Start AVAILABLE DATA
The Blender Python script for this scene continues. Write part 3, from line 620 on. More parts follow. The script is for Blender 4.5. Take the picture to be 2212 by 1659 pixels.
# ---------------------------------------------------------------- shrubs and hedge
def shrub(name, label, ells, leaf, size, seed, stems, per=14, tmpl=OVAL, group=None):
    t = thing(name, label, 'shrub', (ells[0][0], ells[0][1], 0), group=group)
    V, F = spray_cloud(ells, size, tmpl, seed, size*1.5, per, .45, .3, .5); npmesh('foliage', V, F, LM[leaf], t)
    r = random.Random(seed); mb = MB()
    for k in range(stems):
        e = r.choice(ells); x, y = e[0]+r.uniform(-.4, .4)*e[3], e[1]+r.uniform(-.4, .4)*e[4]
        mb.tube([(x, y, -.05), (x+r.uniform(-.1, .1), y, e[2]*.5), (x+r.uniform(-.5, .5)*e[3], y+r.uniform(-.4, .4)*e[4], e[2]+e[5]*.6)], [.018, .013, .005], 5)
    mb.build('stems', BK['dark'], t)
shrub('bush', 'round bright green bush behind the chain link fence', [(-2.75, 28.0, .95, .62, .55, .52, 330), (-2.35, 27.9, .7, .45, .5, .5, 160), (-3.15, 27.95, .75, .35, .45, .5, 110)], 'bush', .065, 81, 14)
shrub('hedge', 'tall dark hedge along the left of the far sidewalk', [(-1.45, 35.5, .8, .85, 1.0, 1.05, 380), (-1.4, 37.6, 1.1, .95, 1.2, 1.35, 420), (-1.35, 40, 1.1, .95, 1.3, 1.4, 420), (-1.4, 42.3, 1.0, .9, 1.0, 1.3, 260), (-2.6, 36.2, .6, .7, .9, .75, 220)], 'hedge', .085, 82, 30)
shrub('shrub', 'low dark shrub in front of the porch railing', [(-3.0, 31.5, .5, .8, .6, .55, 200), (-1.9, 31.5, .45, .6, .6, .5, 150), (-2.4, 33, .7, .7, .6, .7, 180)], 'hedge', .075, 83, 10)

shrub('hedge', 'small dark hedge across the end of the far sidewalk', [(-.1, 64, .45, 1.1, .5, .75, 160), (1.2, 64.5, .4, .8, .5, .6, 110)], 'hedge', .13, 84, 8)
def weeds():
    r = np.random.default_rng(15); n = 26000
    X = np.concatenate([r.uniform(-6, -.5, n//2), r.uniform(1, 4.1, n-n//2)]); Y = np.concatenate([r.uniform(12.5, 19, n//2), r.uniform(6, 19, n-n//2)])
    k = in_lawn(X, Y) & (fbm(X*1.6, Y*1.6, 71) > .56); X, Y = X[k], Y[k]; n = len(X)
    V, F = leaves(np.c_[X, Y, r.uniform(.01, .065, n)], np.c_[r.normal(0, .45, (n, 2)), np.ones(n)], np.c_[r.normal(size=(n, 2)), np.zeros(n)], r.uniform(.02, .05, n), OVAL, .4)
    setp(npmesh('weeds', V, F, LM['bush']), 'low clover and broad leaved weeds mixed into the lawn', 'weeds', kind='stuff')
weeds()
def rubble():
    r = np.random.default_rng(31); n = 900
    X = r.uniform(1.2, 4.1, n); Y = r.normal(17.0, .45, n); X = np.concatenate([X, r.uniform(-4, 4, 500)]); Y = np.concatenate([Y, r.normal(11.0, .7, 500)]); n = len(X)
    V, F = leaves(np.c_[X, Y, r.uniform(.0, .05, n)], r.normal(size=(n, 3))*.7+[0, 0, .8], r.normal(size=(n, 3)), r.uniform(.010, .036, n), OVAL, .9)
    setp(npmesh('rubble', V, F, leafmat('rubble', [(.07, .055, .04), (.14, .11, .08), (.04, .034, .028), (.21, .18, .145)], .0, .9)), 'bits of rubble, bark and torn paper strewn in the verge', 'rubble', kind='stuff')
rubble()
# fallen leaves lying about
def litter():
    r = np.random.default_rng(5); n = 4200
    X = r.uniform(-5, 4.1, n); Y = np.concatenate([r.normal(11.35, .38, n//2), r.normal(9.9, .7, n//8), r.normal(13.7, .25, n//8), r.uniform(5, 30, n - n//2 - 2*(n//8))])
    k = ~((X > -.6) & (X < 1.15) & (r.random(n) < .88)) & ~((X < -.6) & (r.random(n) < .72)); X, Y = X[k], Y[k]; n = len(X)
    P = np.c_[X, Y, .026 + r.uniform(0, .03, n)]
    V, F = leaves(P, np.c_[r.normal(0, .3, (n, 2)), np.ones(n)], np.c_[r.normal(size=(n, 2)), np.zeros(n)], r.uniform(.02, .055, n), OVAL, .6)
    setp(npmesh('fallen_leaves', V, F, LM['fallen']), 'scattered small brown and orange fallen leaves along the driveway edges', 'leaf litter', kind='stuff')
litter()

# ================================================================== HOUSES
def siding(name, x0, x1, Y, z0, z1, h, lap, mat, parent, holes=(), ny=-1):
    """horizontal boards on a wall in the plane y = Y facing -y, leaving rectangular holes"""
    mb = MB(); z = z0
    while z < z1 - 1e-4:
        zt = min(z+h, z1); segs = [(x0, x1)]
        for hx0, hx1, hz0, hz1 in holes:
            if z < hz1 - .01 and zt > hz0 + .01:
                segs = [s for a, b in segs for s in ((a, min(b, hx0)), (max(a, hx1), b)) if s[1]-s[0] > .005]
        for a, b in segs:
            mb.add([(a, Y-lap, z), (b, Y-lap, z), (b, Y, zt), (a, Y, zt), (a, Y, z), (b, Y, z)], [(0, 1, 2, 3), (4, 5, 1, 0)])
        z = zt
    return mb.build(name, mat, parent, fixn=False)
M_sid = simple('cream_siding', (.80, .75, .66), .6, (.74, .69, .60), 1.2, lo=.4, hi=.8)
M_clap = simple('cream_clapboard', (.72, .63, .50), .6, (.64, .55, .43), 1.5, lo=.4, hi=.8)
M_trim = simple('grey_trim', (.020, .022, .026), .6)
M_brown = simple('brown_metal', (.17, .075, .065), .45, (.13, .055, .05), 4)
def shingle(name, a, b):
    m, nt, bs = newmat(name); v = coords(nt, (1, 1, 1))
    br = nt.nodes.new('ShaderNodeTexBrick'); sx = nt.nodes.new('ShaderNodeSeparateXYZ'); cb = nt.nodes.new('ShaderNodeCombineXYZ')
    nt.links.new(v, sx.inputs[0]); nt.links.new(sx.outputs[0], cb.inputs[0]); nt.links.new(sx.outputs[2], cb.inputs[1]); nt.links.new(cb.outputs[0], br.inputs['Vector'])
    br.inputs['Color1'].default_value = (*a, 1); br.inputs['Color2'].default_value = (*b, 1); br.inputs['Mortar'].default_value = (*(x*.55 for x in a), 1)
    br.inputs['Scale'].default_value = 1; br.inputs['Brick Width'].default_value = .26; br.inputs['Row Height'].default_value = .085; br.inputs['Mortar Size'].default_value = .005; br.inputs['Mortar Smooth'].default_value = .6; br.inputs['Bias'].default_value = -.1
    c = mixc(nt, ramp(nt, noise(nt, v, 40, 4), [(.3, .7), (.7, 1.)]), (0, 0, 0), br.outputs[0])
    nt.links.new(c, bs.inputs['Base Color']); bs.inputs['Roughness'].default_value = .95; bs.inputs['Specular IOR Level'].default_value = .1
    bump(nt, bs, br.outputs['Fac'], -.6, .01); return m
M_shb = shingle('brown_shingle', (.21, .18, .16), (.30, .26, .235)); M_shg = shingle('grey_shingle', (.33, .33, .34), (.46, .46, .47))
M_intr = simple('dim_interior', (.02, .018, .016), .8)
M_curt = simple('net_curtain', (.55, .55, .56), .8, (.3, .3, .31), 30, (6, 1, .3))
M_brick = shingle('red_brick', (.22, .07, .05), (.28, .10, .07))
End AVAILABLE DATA
> [REQUEST]:
Pick each line holding the word "simple" out of the data and copy it.

> [CORRECT RESULT]:
M_sid = simple('cream_siding', (.80, .75, .66), .6, (.74, .69, .60), 1.2, lo=.4, hi=.8)
M_clap = simple('cream_clapboard', (.72, .63, .50), .6, (.64, .55, .43), 1.5, lo=.4, hi=.8)
M_trim = simple('grey_trim', (.020, .022, .026), .6)
M_brown = simple('brown_metal', (.17, .075, .065), .45, (.13, .055, .05), 4)
M_intr = simple('dim_interior', (.02, .018, .016), .8)
M_curt = simple('net_curtain', (.55, .55, .56), .8, (.3, .3, .31), 30, (6, 1, .3))